Tout d’abord, des études expérimentales du frottement de fluides modèles ont été menées parallèlement à la caractérisation physique des lubrifiants dans diverses conditions de pression. Des mesures basées sur la diffusion Brillouin de la lumière (BLS) ont été réalisées sur des lubrifiants modèles au repos dans des cellules haute pression, sous une grande variété de pressions et températures caractéristiques des contacts EHD. Les résultats de ces mesures font état d’une transition du comportement associée à la transition vitreuse du lubrifiant [8]. De plus, cette transition a été corrélée aux mesures de frottement effectuées dans un contact de roulement-glissement (Fig. 6) [9]. Sur la même figure, la largeur du spectre de diffusion Brillouin (largeur totale à mi-hauteur, FWHM, en bleu) et la viscosité apparente du lubrifiant dans le contact (en orange) indiquent la même transition de comportement à une pression de contact moyenne de l’ordre de la transition vitreuse du lubrifiant. À notre connaissance, c’est la première fois qu’une telle corrélation est étayée par des résultats expérimentaux. Pour finir, il apparaît que le plateau du frottement déclenche la contrainte limite de cisaillement dès que la pression maximale dans le contact (pression hertzienne) atteint la pression de transition vitreuse du lubrifiant [8].
Synthèse et conclusions
- Au fil des ans, une collaboration s’est développée entre SKF et le LaMCoS de l’INSA Lyon autour, tout d’abord, de la lubrification des contacts rotatifs de grandes dimensions au milieu des années 90 pour s’étendre à des domaines plus larges liés à la lubrification en général à partir des années 2000.

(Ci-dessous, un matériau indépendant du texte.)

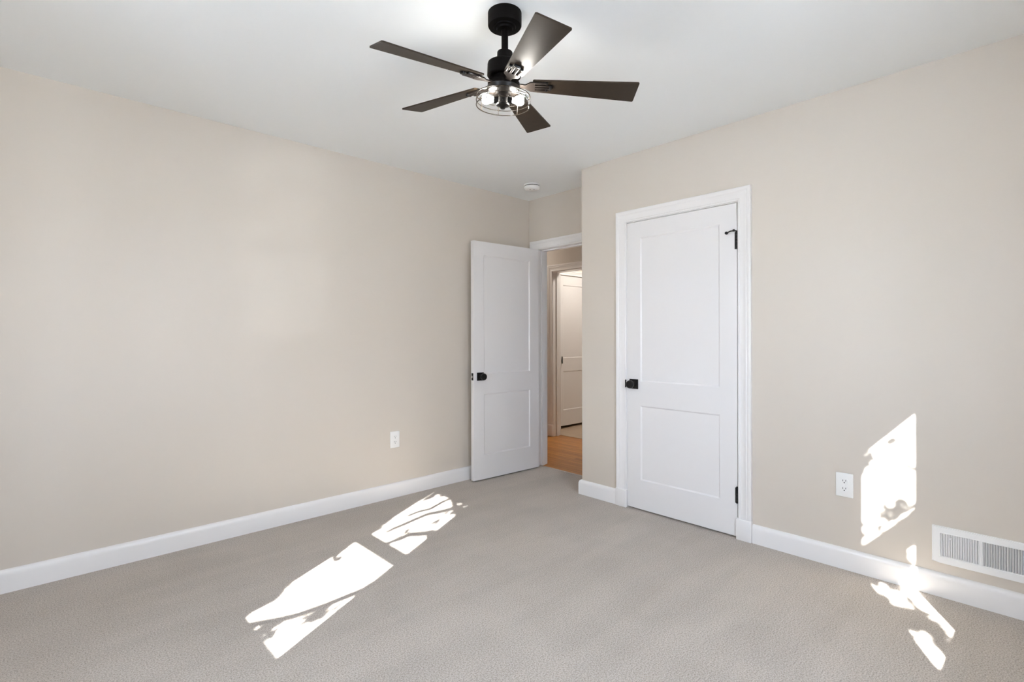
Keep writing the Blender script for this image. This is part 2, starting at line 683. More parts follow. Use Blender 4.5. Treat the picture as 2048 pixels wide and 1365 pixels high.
# hall and bathroom shells
F_HFAR = Frame((XH, 0, 0), (0, -1, 0), (0, 0, 1), (-1, 0, 0))
BY0, BY1, BZ = 3.36, 4.076, 1.945
bm = new_bm()
grid_holes(bm, F_HFAR, [-5.3, -BY1 - 0.015, -BY0 + 0.015, -0.9], [-0.1, BZ + 0.015, H], {(1, 0)}, 0, -0.13)
struct('wall_hall', bm, M_HALL, 'taupe hall wall around the second doorway', 'wall', smooth=0)
bm = new_bm()
box(bm, XB + 0.12, XH, 5.2, 5.3, -0.1, H)
struct('wall_hall_left', bm, M_HALL, 'taupe end wall of the hall, left end', 'wall', smooth=0)
bm = new_bm()
box(bm, XB + 0.12, XH, 0.9, 1.0, -0.1, H)
struct('wall_hall_right', bm, M_HALL, 'taupe end wall of the hall, right end', 'wall', smooth=0)
bm = new_bm()
box(bm, XB, XB + 0.12, YL + 0.12, 5.3, -0.1, H)
struct('wall_hall_near', bm, M_HALL, 'taupe hall wall beside the bedroom', 'wall', smooth=0)

F_BATH = Frame((0, YBATH, 0), (1, 0, 0), (0, 0, 1), (0, -1, 0))
LX0, LX1, LZ = 4.912, 5.62, 1.968
bm = new_bm()
grid_holes(bm, F_BATH, [XH + 0.13, LX0, LX1, 6.9], [0, LZ, H], {(1, 0)}, 0, -0.5, back_holes_closed=True)
struct('wall_bathroom_left', bm, mat('bathroom_paint', (0.70, 0.66, 0.60), 0.5), 'pale bathroom wall that holds the third white door', 'wall', smooth=0)
bm = new_bm()
box(bm, 6.8, 6.9, 2.5, YBATH, 0, H)
struct('wall_bathroom_back', bm, M_HALL, 'pale end wall of the bathroom', 'wall', smooth=0)
bm = new_bm()
box(bm, XH + 0.13, 6.8, 2.4, 2.5, 0, H)
struct('wall_bathroom_right', bm, M_HALL, 'pale right wall of the bathroom', 'wall', smooth=0)

# ------------------------------------------------------------------ baseboards
bm = base_bm(F_LEFT, XW, XB)
struct('baseboard_left', bm, M_TRIM, 'white baseboard along the left wall', 'baseboard')
CW = 0.078
PLW = 0.086
bm = new_bm()
base_bm(F_RIGHT, -YC, -(DY1 + PLW), bm=bm, m0=1.0)
base_bm(F_SIDE, XR, XB, bm=bm, m0=1.0)
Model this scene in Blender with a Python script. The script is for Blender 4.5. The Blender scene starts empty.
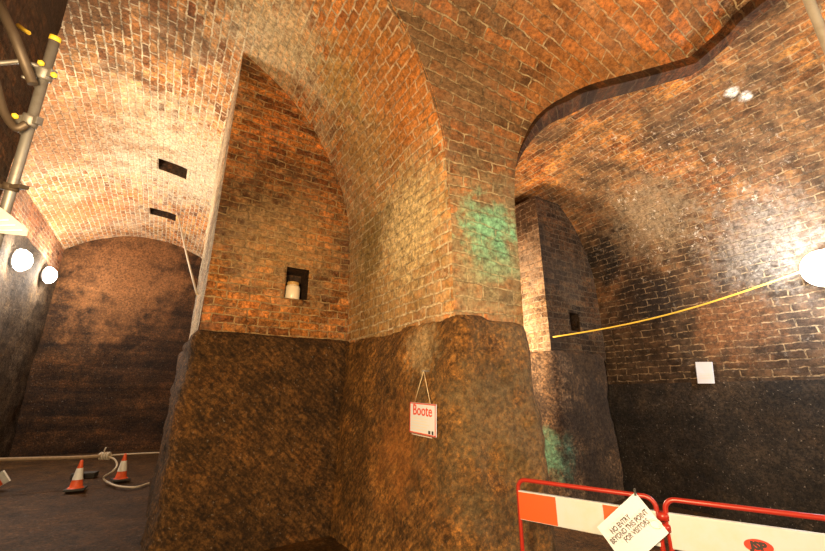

- En mai 2013, une chaire de recherche intitulée « Lubricated Interfaces for the Future » et financée par SKF a vu le jour au sein du LaMCos – INSA Lyon avec le soutien de la Fondation INSA Lyon et d’Insavalor, une filiale de l’INSA Lyon qui se consacre à la R&D, au transfert de technologie et à la formation professionnelle. La chaire a été créée dans l’objectif de trouver un équilibre entre la recherche appliquée, qui intéresse principalement SKF, et des recherches plus fondamentales qui permettent à des chercheurs universitaires de développer de nouveaux concepts ou outils et d’améliorer leurs connaissances pour ensuite les partager avec les ingénieurs de développement et chercheurs de l’entreprise.
- Ce document décrit des projets réalisés entre 2013 et 2019 qui sont représentatifs des recherches menées dans le cadre de cette chaire. Tous se rapportent à l’étude quantitative multi-physique, multi-échelle et multi-approche de la lubrification et des lubrifiants.
- Cette chaire a été initialement lancée en mai 2013 pour une période de six ans, puis renouvelée en mars 2019 pour la même durée.